The debonding load of heat-activated polymethylmethacrylate (PMMA) denture base resin material to a nickel-chromium-beryllium (Ni-Cr-Be) alloy conditioned by three different surface treatments and utilizing two different commercial bonding systems was investigated.

Materials and Methods

Denture resin (Lucitone-199) was bonded to Ni-Cr-Be alloy specimens treated with Metal Primer II, the Rocatec system with opaquer and the Rocatec system without opaquer. Denture base resin specimens bonded to non-treated sandblasted Ni-Cr-Be alloy were used as controls. Twenty samples for each treatment condition (80 specimens) were tested. The 80 specimens were divided into two categories, thermocycled and non-thermocycled, containing four groups of ten specimens each. The non-thermocycled specimens were tested after 48 hours’ storage in room temperature water. The thermocycled specimens were tested after 2,000 cycles in 4°C and 55°C water baths. The debonding load was calculated in Newtons (N), and collected data were subjected by non parametric test Kruskal-Wallis One Way Analysis of Variance on Ranks and Dunn’s post hoc test at the α = 0.05.

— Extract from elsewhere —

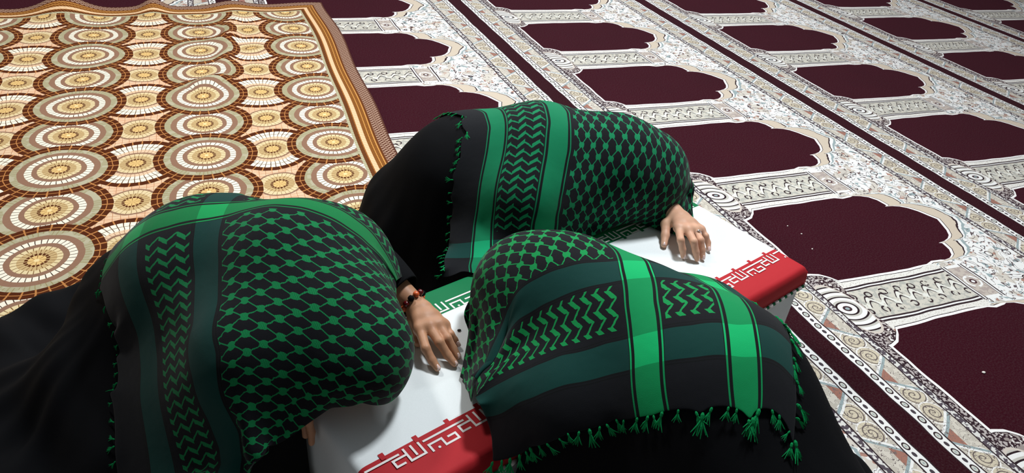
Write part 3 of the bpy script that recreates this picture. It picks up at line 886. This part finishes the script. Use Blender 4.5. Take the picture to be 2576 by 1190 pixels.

The Metal Primer II and Rocatec system without opaquer groups produced significantly higher bond strengths (119.9 and 67.6 N), respectively, than did the sandblasted and Rocatec system with opaquer groups, where the bond strengths were 2.6 N and 0 N, respectively. The Metal Primer II was significantly different from all other groups (P<0.05). The bond strengths of all groups were significantly decreased (P<0.05) after thermocycling.


Although thermocycling had a detrimental effect on the debonding load of all surface treatments tested, the Metal Primer II system provided higher values among all bonding systems tested, before and after thermocycling.

Keywords: Debonding load, Metal conditioners, Denture base material, Nickel-chromium-beryllium alloy, Rocatec system.